⟨

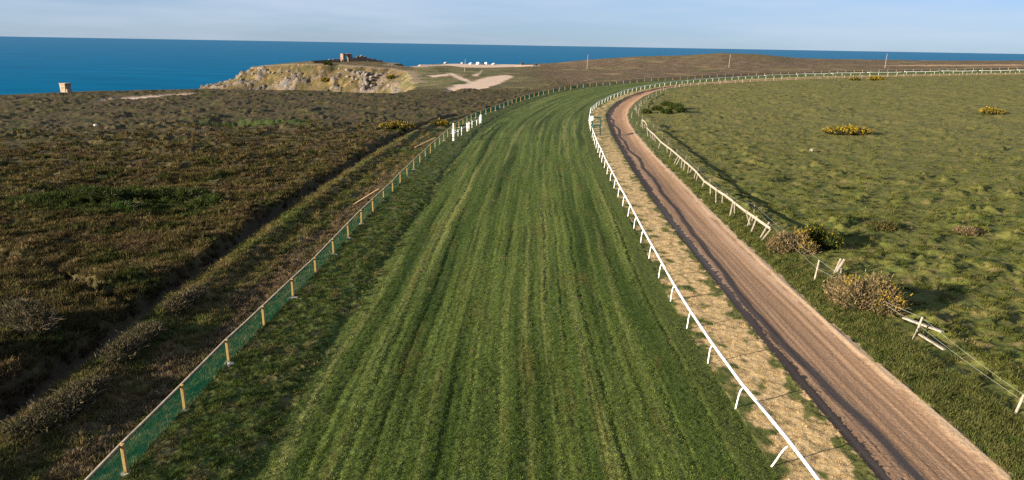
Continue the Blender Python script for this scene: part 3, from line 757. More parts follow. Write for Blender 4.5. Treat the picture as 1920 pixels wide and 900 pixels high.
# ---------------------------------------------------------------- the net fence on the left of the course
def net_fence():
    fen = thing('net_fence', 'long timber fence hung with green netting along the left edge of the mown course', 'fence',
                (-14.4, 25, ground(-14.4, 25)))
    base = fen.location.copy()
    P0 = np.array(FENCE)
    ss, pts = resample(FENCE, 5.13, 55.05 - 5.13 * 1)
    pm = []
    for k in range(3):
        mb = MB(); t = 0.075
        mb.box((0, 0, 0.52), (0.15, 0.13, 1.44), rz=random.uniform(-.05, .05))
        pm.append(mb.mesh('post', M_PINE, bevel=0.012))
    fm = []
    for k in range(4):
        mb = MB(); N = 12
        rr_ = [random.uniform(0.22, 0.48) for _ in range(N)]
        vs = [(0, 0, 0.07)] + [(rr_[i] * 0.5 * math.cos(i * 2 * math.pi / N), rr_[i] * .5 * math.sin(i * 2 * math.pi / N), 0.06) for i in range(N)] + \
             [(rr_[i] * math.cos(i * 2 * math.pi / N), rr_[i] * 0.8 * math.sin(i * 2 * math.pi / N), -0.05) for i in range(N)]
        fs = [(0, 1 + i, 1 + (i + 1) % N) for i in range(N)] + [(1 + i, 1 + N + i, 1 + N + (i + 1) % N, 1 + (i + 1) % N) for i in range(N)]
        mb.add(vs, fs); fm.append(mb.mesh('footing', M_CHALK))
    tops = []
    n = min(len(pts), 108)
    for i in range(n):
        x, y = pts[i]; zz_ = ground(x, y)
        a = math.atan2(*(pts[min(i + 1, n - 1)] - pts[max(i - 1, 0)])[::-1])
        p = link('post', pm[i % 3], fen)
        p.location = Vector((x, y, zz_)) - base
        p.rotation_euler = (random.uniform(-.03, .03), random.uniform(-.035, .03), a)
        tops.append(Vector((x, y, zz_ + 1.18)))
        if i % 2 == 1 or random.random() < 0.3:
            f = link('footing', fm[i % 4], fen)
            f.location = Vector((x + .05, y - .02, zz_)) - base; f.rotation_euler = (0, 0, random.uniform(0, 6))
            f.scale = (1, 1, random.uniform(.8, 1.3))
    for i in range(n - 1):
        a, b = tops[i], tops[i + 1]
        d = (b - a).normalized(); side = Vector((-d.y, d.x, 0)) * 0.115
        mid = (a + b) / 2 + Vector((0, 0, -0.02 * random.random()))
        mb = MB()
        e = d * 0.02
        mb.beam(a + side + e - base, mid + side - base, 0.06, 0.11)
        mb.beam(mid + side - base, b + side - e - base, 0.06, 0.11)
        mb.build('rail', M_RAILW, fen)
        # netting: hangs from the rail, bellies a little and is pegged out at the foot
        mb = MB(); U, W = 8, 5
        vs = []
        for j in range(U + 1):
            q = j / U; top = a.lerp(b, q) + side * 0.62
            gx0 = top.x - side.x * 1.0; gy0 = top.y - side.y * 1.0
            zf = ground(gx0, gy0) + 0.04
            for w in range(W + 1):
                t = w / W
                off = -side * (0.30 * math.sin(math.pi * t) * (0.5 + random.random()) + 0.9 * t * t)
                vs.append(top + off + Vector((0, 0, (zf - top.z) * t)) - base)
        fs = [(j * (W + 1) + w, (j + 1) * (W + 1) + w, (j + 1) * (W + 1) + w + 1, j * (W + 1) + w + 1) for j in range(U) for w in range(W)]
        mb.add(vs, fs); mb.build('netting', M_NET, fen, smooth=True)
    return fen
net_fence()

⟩

_INSTRUCTIONS TO FOLLOW_
Leave the images out, please, and restate each line word for word.

_FULL ANSWER_
Continue the Blender Python script for this scene: part 3, from line 757. More parts follow. Write for Blender 4.5. Treat the picture as 1920 pixels wide and 900 pixels high.
# ---------------------------------------------------------------- the net fence on the left of the course
def net_fence():
    fen = thing('net_fence', 'long timber fence hung with green netting along the left edge of the mown course', 'fence',
                (-14.4, 25, ground(-14.4, 25)))
    base = fen.location.copy()
    P0 = np.array(FENCE)
    ss, pts = resample(FENCE, 5.13, 55.05 - 5.13 * 1)
    pm = []
    for k in range(3):
        mb = MB(); t = 0.075
        mb.box((0, 0, 0.52), (0.15, 0.13, 1.44), rz=random.uniform(-.05, .05))
        pm.append(mb.mesh('post', M_PINE, bevel=0.012))
    fm = []
    for k in range(4):
        mb = MB(); N = 12
        rr_ = [random.uniform(0.22, 0.48) for _ in range(N)]
        vs = [(0, 0, 0.07)] + [(rr_[i] * 0.5 * math.cos(i * 2 * math.pi / N), rr_[i] * .5 * math.sin(i * 2 * math.pi / N), 0.06) for i in range(N)] + \
             [(rr_[i] * math.cos(i * 2 * math.pi / N), rr_[i] * 0.8 * math.sin(i * 2 * math.pi / N), -0.05) for i in range(N)]
        fs = [(0, 1 + i, 1 + (i + 1) % N) for i in range(N)] + [(1 + i, 1 + N + i, 1 + N + (i + 1) % N, 1 + (i + 1) % N) for i in range(N)]
        mb.add(vs, fs); fm.append(mb.mesh('footing', M_CHALK))
    tops = []
    n = min(len(pts), 108)
    for i in range(n):
        x, y = pts[i]; zz_ = ground(x, y)
        a = math.atan2(*(pts[min(i + 1, n - 1)] - pts[max(i - 1, 0)])[::-1])
        p = link('post', pm[i % 3], fen)
        p.location = Vector((x, y, zz_)) - base
        p.rotation_euler = (random.uniform(-.03, .03), random.uniform(-.035, .03), a)
        tops.append(Vector((x, y, zz_ + 1.18)))
        if i % 2 == 1 or random.random() < 0.3:
            f = link('footing', fm[i % 4], fen)
            f.location = Vector((x + .05, y - .02, zz_)) - base; f.rotation_euler = (0, 0, random.uniform(0, 6))
            f.scale = (1, 1, random.uniform(.8, 1.3))
    for i in range(n - 1):
        a, b = tops[i], tops[i + 1]
        d = (b - a).normalized(); side = Vector((-d.y, d.x, 0)) * 0.115
        mid = (a + b) / 2 + Vector((0, 0, -0.02 * random.random()))
        mb = MB()
        e = d * 0.02
        mb.beam(a + side + e - base, mid + side - base, 0.06, 0.11)
        mb.beam(mid + side - base, b + side - e - base, 0.06, 0.11)
        mb.build('rail', M_RAILW, fen)
        # netting: hangs from the rail, bellies a little and is pegged out at the foot
        mb = MB(); U, W = 8, 5
        vs = []
        for j in range(U + 1):
            q = j / U; top = a.lerp(b, q) + side * 0.62
            gx0 = top.x - side.x * 1.0; gy0 = top.y - side.y * 1.0
            zf = ground(gx0, gy0) + 0.04
            for w in range(W + 1):
                t = w / W
                off = -side * (0.30 * math.sin(math.pi * t) * (0.5 + random.random()) + 0.9 * t * t)
                vs.append(top + off + Vector((0, 0, (zf - top.z) * t)) - base)
        fs = [(j * (W + 1) + w, (j + 1) * (W + 1) + w, (j + 1) * (W + 1) + w + 1, j * (W + 1) + w + 1) for j in range(U) for w in range(W)]
        mb.add(vs, fs); mb.build('netting', M_NET, fen, smooth=True)
    return fen
net_fence()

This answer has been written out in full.